[Items from a data source]
++++++++++++++++++++
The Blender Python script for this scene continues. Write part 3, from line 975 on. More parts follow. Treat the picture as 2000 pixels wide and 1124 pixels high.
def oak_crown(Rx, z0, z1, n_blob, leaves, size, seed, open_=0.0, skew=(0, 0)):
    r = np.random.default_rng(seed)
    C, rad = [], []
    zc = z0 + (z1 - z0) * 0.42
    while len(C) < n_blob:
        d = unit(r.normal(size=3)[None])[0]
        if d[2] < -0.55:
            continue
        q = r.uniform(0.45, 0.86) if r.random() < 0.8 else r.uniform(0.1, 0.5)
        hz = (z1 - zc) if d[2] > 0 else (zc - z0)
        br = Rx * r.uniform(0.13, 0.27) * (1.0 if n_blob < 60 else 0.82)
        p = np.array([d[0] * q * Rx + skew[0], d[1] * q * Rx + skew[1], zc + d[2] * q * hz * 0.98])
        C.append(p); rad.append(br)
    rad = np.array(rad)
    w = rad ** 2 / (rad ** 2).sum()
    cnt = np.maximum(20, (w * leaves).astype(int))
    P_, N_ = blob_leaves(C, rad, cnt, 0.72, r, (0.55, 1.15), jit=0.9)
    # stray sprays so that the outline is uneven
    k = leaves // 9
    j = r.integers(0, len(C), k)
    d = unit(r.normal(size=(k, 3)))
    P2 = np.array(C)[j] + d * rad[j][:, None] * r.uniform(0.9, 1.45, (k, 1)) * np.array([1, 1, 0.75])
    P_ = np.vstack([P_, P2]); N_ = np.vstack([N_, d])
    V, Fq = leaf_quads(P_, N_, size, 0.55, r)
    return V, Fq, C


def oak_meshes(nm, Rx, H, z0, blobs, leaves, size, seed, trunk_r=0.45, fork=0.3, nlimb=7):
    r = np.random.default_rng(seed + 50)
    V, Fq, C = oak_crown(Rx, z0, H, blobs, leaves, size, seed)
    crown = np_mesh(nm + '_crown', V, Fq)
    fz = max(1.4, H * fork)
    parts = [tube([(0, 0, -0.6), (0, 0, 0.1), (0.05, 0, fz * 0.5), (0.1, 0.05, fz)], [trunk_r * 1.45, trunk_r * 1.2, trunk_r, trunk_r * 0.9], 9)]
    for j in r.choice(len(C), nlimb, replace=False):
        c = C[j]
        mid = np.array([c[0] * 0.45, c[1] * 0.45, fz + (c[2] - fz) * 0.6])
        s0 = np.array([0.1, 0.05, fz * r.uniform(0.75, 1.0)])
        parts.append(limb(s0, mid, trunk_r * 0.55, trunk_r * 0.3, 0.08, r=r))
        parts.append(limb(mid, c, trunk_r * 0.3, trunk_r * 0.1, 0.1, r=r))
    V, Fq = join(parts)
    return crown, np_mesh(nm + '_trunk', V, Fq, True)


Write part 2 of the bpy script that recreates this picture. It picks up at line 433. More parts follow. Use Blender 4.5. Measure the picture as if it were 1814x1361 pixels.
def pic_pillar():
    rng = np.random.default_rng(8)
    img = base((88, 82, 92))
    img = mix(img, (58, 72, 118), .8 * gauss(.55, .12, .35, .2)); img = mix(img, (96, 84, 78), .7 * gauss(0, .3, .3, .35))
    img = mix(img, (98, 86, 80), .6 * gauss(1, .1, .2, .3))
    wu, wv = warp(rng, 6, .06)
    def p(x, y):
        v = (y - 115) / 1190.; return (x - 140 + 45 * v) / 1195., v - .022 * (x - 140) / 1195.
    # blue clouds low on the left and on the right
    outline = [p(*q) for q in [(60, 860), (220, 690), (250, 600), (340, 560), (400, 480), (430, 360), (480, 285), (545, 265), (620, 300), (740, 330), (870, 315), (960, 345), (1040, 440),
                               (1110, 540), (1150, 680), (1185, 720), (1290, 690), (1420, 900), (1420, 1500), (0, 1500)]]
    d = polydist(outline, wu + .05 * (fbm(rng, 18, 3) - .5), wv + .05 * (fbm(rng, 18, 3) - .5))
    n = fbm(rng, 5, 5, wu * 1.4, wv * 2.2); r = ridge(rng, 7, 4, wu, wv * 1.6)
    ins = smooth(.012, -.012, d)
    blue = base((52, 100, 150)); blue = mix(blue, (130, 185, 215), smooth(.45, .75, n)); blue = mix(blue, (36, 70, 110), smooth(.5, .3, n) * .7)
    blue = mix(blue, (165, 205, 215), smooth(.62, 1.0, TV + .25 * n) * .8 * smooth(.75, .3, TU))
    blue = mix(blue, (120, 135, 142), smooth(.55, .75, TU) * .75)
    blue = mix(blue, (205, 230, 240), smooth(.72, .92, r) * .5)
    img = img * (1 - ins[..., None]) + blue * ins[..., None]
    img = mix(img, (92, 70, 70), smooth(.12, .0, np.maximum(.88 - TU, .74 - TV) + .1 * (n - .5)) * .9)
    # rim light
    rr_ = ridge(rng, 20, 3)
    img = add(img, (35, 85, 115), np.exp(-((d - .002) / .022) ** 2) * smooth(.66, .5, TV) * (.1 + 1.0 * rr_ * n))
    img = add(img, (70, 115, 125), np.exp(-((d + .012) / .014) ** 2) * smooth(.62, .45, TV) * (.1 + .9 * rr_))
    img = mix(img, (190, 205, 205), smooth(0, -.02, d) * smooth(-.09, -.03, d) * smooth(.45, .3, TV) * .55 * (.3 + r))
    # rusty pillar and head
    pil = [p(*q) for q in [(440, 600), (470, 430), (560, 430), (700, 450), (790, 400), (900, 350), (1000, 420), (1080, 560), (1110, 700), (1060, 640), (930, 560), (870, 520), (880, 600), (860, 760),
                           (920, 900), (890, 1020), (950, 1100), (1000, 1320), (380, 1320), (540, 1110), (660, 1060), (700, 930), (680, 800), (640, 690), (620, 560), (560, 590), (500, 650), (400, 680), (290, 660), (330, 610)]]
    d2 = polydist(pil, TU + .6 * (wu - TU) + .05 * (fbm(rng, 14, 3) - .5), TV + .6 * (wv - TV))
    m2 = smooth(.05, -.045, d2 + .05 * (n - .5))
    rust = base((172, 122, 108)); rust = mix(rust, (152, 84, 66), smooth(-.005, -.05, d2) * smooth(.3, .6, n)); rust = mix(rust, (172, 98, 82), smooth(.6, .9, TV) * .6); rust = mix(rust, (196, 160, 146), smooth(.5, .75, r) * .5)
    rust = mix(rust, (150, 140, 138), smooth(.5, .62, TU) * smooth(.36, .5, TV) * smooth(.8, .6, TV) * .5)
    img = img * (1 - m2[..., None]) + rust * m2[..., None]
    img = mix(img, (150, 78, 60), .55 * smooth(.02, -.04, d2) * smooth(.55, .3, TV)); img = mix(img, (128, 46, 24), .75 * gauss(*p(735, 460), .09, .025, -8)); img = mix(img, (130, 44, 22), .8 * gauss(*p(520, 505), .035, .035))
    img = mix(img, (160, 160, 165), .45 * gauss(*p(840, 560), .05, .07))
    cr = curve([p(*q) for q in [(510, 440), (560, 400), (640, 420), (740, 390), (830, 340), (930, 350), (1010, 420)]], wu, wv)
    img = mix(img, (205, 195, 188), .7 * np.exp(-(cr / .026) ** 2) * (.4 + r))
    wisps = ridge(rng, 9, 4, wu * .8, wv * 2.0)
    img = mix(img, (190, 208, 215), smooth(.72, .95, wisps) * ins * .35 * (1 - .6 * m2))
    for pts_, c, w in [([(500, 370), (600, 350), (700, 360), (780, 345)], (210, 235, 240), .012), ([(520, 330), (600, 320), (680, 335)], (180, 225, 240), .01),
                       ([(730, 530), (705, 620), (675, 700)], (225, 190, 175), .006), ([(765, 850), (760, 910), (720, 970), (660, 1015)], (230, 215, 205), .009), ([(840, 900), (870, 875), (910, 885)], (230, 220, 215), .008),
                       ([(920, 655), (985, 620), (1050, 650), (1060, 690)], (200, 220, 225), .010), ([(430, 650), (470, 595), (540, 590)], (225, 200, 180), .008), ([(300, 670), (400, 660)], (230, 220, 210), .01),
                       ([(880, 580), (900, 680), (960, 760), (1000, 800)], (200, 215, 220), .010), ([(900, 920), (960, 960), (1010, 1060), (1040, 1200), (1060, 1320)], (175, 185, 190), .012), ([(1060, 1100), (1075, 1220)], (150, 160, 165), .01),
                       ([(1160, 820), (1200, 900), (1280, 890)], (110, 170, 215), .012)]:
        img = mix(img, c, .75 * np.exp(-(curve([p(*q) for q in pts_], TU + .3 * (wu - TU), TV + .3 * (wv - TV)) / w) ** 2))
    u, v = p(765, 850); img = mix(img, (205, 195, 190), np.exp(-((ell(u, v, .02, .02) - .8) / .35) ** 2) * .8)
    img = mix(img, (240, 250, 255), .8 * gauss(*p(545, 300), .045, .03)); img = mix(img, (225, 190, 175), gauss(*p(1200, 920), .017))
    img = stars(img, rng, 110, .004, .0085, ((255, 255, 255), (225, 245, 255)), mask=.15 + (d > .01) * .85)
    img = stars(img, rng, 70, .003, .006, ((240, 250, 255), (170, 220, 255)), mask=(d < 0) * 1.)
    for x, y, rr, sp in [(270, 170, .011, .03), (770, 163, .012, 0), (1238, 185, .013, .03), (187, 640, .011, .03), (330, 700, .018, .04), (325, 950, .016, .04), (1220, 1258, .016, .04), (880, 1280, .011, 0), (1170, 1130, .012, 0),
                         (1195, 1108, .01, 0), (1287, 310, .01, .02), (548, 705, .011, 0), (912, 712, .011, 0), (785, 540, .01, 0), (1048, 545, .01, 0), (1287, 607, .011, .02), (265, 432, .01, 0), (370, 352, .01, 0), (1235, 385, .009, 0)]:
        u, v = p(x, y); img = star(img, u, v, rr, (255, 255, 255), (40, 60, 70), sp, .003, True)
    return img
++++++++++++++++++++
* Task prompt: Return only the lines from the beginning of the material up to and including the line with "return V, Fq, C", exactly as written.

* Result:
The Blender Python script for this scene continues. Write part 3, from line 975 on. More parts follow. Treat the picture as 2000 pixels wide and 1124 pixels high.
def oak_crown(Rx, z0, z1, n_blob, leaves, size, seed, open_=0.0, skew=(0, 0)):
    r = np.random.default_rng(seed)
    C, rad = [], []
    zc = z0 + (z1 - z0) * 0.42
    while len(C) < n_blob:
        d = unit(r.normal(size=3)[None])[0]
        if d[2] < -0.55:
            continue
        q = r.uniform(0.45, 0.86) if r.random() < 0.8 else r.uniform(0.1, 0.5)
        hz = (z1 - zc) if d[2] > 0 else (zc - z0)
        br = Rx * r.uniform(0.13, 0.27) * (1.0 if n_blob < 60 else 0.82)
        p = np.array([d[0] * q * Rx + skew[0], d[1] * q * Rx + skew[1], zc + d[2] * q * hz * 0.98])
        C.append(p); rad.append(br)
    rad = np.array(rad)
    w = rad ** 2 / (rad ** 2).sum()
    cnt = np.maximum(20, (w * leaves).astype(int))
    P_, N_ = blob_leaves(C, rad, cnt, 0.72, r, (0.55, 1.15), jit=0.9)
    # stray sprays so that the outline is uneven
    k = leaves // 9
    j = r.integers(0, len(C), k)
    d = unit(r.normal(size=(k, 3)))
    P2 = np.array(C)[j] + d * rad[j][:, None] * r.uniform(0.9, 1.45, (k, 1)) * np.array([1, 1, 0.75])
    P_ = np.vstack([P_, P2]); N_ = np.vstack([N_, d])
    V, Fq = leaf_quads(P_, N_, size, 0.55, r)
    return V, Fq, C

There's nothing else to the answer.